Letters from the desert: Dark

By on 2008 10 29 at 7:26:11 am

A few hundred miles of desert two-lane at night, no radio nor moon nor competing traffic to interfere with the cascade of thought, and the dark folds itself in around my pallid headlamps. The high-beams have developed a disconcerting tendency to go out. I drive with the lows these days. I have no working light on the instrument panel save the cheery, comforting red glow of the Check Engine indicator. The dark is near-infinite.

Driving out of the Coachella Valley I felt an odd inversion. I likely know as well as I can the threats to the dark, and yet I imagined the blare of city lights below me a beleaguered thing, hemmed in by a pool of void where the unilluminated desert pressed up against it. It was a relief, this momentary sympathy for the urban carcinoma.

At a party in the desert this weekend I sought The Raven. It was dark. Astronomers from the city had brought a spectacular collection of glass and mirrors.

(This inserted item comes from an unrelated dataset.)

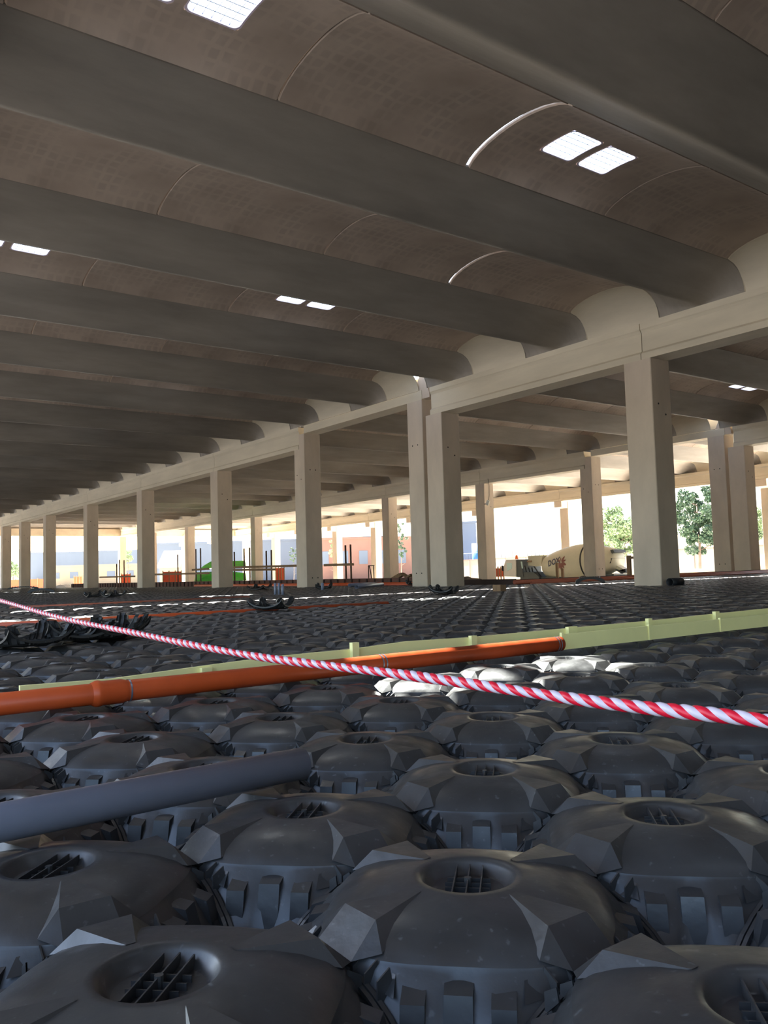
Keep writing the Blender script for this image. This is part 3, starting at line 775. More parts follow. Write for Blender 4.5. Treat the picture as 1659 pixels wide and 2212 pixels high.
for px, w_, hh in ((760, 0.05, 0.03), (440, 0.06, -0.02), (1015, 0.05, 0.0), (1228, 0.10, 0.0), (1395, 0.05, 0.01), (1540, 0.06, 0.01)):
    q = at_x(px, 1400 - (px - 760) * 0.1, xb); zt = np.interp(q.y, [p[0] for p in prof], [p[1] for p in prof])
    b = MB(); b.box(0.0125, 0.045, q.y - w_ / 2, q.y + w_ / 2, 0.0, zt + hh + 0.012); b.build('bracket', M['board'], bt)
xf = -3.99; yf = at_x(1212, 1385, xf).y
bt2 = thing('edge_board', 'shorter pale board in front of the long one, past the orange pipe end', 'board', (xf, yf, TOP))
for k, (a_, c_2) in enumerate(((0.0, 0.95), (0.97, 1.9), (1.92, 2.9), (2.92, 4.2), (4.22, 6.0))):
    b = MB(); b.box(-0.012, 0.012, a_, c_2, 0.0, 0.105 - 0.002 * k); b.build('panel', M['board'], bt2)
    b = MB(); b.box(0.0, 0.02, a_ - 0.012, a_ + 0.012, 0.0, 0.118 - 0.002 * k); b.build('joint_strip', M['board'], bt2)

# twisted red and white barrier rope, hung just over the forms
rp = [(-60, 1284, 8.5), (0, 1297, 9.2), (130, 1334, 11), (300, 1369, 14), (420, 1394, 16), (560, 1419, 19.5), (700, 1437, 22), (850, 1455, 24.5), (1000, 1475, 26.5), (1150, 1497, 29), (1300, 1518, 31), (1450, 1535, 33), (1560, 1546, 34), (1659, 1558, 36), (1760, 1571, 38), (1900, 1592, 41)]
RR = 0.0130
# depth grows evenly so that the rope stays straight in plan
k0 = 2 * 0.0145 * F
xs_ = [p[0] for p in rp]; inv = [p[2] / k0 for p in rp]
cf = np.polyfit(xs_, inv, 1)
ctrl = [at_d(x, y, 1 / max(0.05, (cf[0] * x + cf[1]))) for x, y, _ in rp]
def catmull(P, n):
    out = []
    for i in range(len(P) - 1):
        p0, p1, p2, p3 = P[max(i - 1, 0)], P[i], P[i + 1], P[min(i + 2, len(P) - 1)]
        for k in range(n):
            t = k / n
            out.append(0.5 * ((2 * p1) + (p2 - p0) * t + (2 * p0 - 5 * p1 + 4 * p2 - p3) * t * t + (3 * p1 - p0 - 3 * p2 + p3) * t ** 3))
    out.append(P[-1]); return out
C = catmull(ctrl, 200)
acc = [0.0]
for a, c in zip(C, C[1:]): acc.append(acc[-1] + (c - a).length)
PITCH = 0.106; step = PITCH / 14; npt = int(acc[-1] / step)
pts = []; i = 0
for k in range(npt):
    s = k * step
    while acc[i + 1] < s: i += 1
    t = (s - acc[i]) / max(1e-9, acc[i + 1] - acc[i]); pts.append(C[i].lerp(C[i + 1], t))
NS = 16
rope = thing('barrier_rope', 'twisted red and white plastic barrier rope stretched across the picture', 'rope', pts[-1])
vv = []
for k, p in enumerate(pts):
    t = (pts[min(k + 1, npt - 1)] - pts[max(k - 1, 0)]).normalized(); a = t.cross(Vector((0, 0, 1))).normalized(); c = a.cross(t)
    ph = -2 * PI * k * step / PITCH + 0.3 * math.sin(k * step * 3.1)
    rs = RR * (1 + 0.06 * math.sin(k * step * 9) + 0.04 * math.sin(k * step * 23))
    for q in range(NS):
        th = 2 * PI * q / NS + ph; rr = rs * (0.86 + 0.16 * abs(math.sin(2 * PI * q / NS * 2)) ** 0.7)
        vv.append(tuple(p + a * math.cos(th) * rr + c * math.sin(th) * rr - pts[-1]))
for colr, nm, lb in ((0, 'red_strand', 'red strand'), (1, 'white_strand', 'white strand')):
    b = MB(); f = []
    for k in range(npt - 1):
        for q in range(NS):
            if (q // 4) % 2 == colr: f.append((k * NS + q, k * NS + (q + 1) % NS, (k + 1) * NS + (q + 1) % NS, (k + 1) * NS + q))
    b.add(vv, f, smooth=True); o = b.build(nm, M['red'] if colr == 0 else M['white'], rope, fix=False)

# overturned forms and loose pieces lying on the field
def turned(x, y, rz, tilt, lab, sc=1.0, zoff=0.0, tx=PI):
    o = link('loose_form', MIM, None, (x, y, TOP + 0.22)); o.rotation_euler = (tx + tilt, 0, rz); o.scale = (sc, sc, 0.52)
    tag(o, lab, 'plastic form'); link('edge_flange', FLM, o); return o
q = at_z(60, 1398, TOP); turned(q.x, q.y, 0.2, 0.02, 'upturned black plastic form at the left frame edge below the rope', zoff=-0.14)
q = at_z(150, 1388, TOP); turned(q.x - 0.1, q.y + 0.1, -0.1, -0.04, 'upturned black plastic form, middle one of the heap by the rope', zoff=-0.16)
q = at_z(215, 1378, TOP); turned(q.x, q.y + 0.1, 0.1, 0.05, 'upturned black plastic form, last of the heap by the rope', zoff=-0.18)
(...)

I talked for a while with archaeologists and hydrologists, activists and desert rats, and she had wandered over to peer at distant nebulae. I found her in the crowd but it took some doing, some listening, and she was for some time uncharacteristically silent as she marveled. (It was an utterly appropriate “oh, that’s awesome” that tipped me off.) We went together to a big scope aimed at Jupiter, settling in toward the western horizon behind Wild Horse Mesa, and we gaped at it tennis-ball sized with shimmering stripes of cloud, the Galilean moons arranged prettily on either side.

“All those worlds,” I said as The Raven stepped away from the eyepiece. “Yeah,” she said, awed. “They’re all yours,” I said. “Except Europa. Attempt no landings there.” “What?” she replied.

As we stood at fireside I heard a gasp from another partygoer,and looked up. A brilliant fireball sliced the sky in two, cleaving the heavens across the full width of the valley we were in, little sparks coming off the pink-tinged trail. People looked up from the scopes. “What?”